Buttafuoco si accalora, si agita, snocciola un rosario infinito di episodi da tragedia greca finiti in farsa, la  banalità del male siciliano. Sfila tutto il circo delle pantomime di una classe politica abbarbicata al potere, costi quel che costi. Una foga oratoria che si ritrova intatta nel libro, che, per così dire, si ascolta più che leggere, inseguendo la sfilza di fuochi d’artificio, di scudisciate che non lasciano respiro al lettore, che incalzano, insaporite da giocose invenzioni linguistiche. Un canto d’amore al vetriolo: trasuda dalle pagine un odi et amo appassionato e viscerale per la sua Sicilia, bella e impossibile.

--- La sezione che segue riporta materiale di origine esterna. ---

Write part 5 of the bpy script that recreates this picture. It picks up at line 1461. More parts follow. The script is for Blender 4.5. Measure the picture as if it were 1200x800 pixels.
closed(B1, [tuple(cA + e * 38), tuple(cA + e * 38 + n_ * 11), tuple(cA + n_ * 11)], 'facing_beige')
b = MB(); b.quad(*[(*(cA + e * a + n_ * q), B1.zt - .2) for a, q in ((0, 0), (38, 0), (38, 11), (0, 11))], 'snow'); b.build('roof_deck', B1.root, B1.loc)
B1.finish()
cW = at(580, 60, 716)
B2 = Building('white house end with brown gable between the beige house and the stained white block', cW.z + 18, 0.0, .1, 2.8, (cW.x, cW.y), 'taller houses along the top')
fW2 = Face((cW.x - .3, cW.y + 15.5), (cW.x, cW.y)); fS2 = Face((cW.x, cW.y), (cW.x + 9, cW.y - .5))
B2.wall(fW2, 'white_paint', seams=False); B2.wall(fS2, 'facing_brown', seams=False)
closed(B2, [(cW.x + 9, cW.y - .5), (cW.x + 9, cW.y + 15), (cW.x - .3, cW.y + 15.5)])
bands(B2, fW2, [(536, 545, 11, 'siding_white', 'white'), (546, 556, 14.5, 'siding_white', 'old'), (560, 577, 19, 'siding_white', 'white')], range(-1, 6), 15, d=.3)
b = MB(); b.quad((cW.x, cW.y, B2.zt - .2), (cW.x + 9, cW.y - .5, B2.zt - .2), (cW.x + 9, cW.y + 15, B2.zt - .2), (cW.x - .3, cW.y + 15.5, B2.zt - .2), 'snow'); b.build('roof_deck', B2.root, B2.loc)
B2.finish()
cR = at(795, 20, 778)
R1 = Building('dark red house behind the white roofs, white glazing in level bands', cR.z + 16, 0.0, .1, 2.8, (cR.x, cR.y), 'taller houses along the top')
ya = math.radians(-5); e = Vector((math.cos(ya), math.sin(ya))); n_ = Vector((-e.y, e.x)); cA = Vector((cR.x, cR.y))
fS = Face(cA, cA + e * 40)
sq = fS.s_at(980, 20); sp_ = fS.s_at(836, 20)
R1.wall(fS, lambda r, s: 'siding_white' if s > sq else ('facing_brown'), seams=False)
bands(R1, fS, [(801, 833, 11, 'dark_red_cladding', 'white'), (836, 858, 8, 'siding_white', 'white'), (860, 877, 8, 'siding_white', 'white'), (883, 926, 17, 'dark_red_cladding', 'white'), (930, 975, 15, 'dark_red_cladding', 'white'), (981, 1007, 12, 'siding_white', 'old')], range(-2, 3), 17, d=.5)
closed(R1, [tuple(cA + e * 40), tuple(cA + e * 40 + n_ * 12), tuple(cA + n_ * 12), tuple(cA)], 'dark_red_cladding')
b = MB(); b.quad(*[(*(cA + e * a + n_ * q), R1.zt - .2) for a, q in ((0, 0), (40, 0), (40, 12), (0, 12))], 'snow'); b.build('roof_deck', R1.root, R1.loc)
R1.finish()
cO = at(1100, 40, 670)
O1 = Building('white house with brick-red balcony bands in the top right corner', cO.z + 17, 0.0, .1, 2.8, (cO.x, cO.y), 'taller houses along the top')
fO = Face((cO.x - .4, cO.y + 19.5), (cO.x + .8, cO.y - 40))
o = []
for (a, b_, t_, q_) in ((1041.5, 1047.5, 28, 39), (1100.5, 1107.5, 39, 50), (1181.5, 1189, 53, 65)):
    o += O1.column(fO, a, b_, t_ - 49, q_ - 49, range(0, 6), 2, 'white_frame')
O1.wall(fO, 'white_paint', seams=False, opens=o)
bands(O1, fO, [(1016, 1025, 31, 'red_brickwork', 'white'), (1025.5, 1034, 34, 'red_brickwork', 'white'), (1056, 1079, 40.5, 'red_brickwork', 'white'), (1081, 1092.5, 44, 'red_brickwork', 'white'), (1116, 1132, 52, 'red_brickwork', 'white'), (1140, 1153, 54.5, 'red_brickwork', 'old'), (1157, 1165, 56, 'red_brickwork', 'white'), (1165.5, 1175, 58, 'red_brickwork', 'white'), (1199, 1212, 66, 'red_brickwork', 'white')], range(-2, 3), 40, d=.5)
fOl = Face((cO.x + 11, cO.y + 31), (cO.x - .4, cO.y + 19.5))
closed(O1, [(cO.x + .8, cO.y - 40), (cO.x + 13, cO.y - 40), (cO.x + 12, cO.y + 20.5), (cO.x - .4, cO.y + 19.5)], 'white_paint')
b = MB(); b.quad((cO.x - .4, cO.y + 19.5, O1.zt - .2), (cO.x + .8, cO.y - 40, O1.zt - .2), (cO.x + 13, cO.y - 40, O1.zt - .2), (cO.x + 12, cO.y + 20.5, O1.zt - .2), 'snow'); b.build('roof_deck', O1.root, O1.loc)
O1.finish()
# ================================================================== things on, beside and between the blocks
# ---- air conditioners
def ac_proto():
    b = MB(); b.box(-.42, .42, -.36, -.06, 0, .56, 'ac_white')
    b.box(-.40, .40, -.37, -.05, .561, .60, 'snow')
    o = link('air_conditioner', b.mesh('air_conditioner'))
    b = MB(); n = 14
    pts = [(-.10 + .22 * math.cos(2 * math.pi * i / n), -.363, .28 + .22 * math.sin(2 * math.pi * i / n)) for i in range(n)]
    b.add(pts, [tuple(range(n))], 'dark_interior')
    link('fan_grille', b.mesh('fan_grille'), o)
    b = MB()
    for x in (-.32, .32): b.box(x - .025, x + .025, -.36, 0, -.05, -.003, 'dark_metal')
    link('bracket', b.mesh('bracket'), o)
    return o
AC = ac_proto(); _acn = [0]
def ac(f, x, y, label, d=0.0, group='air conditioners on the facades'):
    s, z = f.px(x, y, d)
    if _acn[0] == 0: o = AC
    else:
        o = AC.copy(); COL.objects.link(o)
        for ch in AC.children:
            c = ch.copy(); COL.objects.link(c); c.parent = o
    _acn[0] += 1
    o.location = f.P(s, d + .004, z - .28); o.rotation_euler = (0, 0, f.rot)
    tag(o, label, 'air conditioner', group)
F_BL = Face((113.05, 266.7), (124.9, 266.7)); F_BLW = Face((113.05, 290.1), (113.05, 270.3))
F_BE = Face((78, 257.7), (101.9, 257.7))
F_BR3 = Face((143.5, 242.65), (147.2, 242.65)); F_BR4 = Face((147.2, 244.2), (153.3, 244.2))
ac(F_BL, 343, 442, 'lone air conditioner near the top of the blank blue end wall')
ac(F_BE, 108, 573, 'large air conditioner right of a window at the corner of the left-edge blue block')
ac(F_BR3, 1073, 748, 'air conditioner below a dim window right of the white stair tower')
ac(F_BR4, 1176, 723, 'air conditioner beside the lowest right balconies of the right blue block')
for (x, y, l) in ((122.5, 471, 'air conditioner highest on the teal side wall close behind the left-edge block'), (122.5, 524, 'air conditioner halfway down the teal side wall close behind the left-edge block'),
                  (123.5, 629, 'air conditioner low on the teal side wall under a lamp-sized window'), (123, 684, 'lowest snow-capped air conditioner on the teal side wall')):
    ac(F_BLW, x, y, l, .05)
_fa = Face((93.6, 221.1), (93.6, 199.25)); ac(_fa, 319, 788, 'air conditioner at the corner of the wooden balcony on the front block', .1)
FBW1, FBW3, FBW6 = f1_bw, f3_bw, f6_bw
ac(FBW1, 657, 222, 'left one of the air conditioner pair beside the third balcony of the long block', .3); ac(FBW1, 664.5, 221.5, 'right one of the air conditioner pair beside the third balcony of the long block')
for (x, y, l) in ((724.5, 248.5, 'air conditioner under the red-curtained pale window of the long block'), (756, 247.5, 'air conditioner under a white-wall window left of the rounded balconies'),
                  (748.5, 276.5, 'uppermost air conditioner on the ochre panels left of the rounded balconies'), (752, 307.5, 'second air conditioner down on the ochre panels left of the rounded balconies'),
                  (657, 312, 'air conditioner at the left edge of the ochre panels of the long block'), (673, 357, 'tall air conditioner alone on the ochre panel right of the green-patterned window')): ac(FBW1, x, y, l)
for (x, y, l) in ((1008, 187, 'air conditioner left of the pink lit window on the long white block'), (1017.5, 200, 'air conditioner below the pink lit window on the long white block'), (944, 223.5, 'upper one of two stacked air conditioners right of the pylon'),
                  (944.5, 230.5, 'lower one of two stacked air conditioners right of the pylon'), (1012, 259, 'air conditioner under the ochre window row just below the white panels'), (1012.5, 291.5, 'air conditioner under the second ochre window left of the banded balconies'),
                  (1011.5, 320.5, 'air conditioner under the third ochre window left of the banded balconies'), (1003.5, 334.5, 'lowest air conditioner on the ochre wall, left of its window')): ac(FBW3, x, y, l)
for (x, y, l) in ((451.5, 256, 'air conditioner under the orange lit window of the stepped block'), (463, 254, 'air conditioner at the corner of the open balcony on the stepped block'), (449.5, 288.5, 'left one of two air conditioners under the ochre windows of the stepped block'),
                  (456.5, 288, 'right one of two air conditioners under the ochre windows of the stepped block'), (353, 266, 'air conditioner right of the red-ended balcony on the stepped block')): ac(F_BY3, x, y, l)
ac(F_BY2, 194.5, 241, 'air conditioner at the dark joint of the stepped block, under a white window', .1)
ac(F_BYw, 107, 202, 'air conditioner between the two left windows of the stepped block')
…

Su tutti, il posto d’onore spetta a Rosario Crocetta, passato secondo l’autore, con nonchalance, dall’impostura dell’antimafia a paladino della lotta contro l’omofobia; dall’antiamericanismo della lotta contro il Muos, in nome del quale ha chiesto e ottenuto i voti degli elettori, a leader osannato oltreoceano come il nuovo che avanza. Su tutti un episodio che dovrebbe lacerare le coscienze, eppure, dimenticato presto: le dimissioni dell’assessore Lucia Borsellino, messa in giunta per piantare la bandierina dell’antimafia, con quel cognome evocativo e altisonante; ma scaricata senza nemmemno un grazie di facciata nel momento in cui, in nome di quella eredità pesante, la giovane pupilla fa sul serio e vuol vederci chiaro sulla sanità siciliana. Il suo cognome allora diventa ingombrante e viene cancellato in un batter d’occhio. Resta, a risarcimento parziale l’orgogliosa e sofferta rivendicazione della propria storia familiare da parte del fratello Manfredi e il muto assordante abbraccio tra questi e il siciliano presidente Mattarella, nel gelo imbarazzato gli astanti. Una bomba che avrebbe fatto saltare il palazzo altrove, ma resa inoffensiva dalla nebbia dell’oblio. “Perchè noi siciliani dimentichiamo e passiamo oltre”, ripete come in un refrain ossessivo Buttafuoco.

Quanto resta dunque della notte? “Non vedo l’ora di essere smentito”, commenta Buttafuoco, ai nostri microfoni. Eppure, nonostante il buio ostinato, il suo pamphlet, dopo l’immaginifica, provocatoria e onirica – beffardamente l’autore non dice se sia un sogno o un incubo – resurrezione di Cuffaro, il “Totò che vinse due volte”, si chiude con un inno alla luce: “Fate incetta di luce” – scrive Buttafuoco nella postfazione. “Mettetevela anche in tasca”. “There is a crack in everything, that’s wow the light gets in”: è nelle crepe dell’anima che penetra la luce. Leonard Cohen dixit.

Testimone muto dell’arringa appassionata di Buttafuoco, in piazza Marconi, si erge una severa statua di don Luigi Sturzo, poco somigliante invero, che osserva in silenzio. Forse chiuso in un muto grazie all’oratore, per non aver indossato la facile giacca dello sturziano, moda perniciosa invalsa nella città della ceramica dopo la morte del grande statista calatino. Caltagirone, nel tour “lettorale” di Buttafuoco, è una tappa importante: è stata all’alba del XIX secolo uno straordinario laboratorio politico, grazie a quel  sacerdote col senso alto della laicità della politica, che osava mettere in scena nel teatrino “Silvio Pellico”, oggi Passanisi, il suo dramma “La mafia”, quando la parola era tabù specie per un uomo di chiesa, e bisognerà attendere anni per udirla rimbombare nella valle dei templi ad Agrigento per bocca di un pontefice venuto da lontano. Altro che antimafia di facciata o di comodo. Uomo libero e forte, dal carattere spigoloso, don Luigi, lontano anni luce dal santino buono per tutte le stagioni spacciato per ritratto autentico. Per questo e altro, per aver toccato interessi oscuri consolidati, don Luigi fu oggetto di attacchi feroci da parte dei suoi concittadini, tanto che, dopo l’esilo, non mise più piede nella città natale. La vulgata addomesticata e oleografica racconta che fu perché il suo debole cuore non avrebbe retto l’urto della commozione, alla vista del tetto natio. Forse il tempo è maturo perché qualcuno scriva, alla buon ora, la sua Strabuttanissima Caltagirone.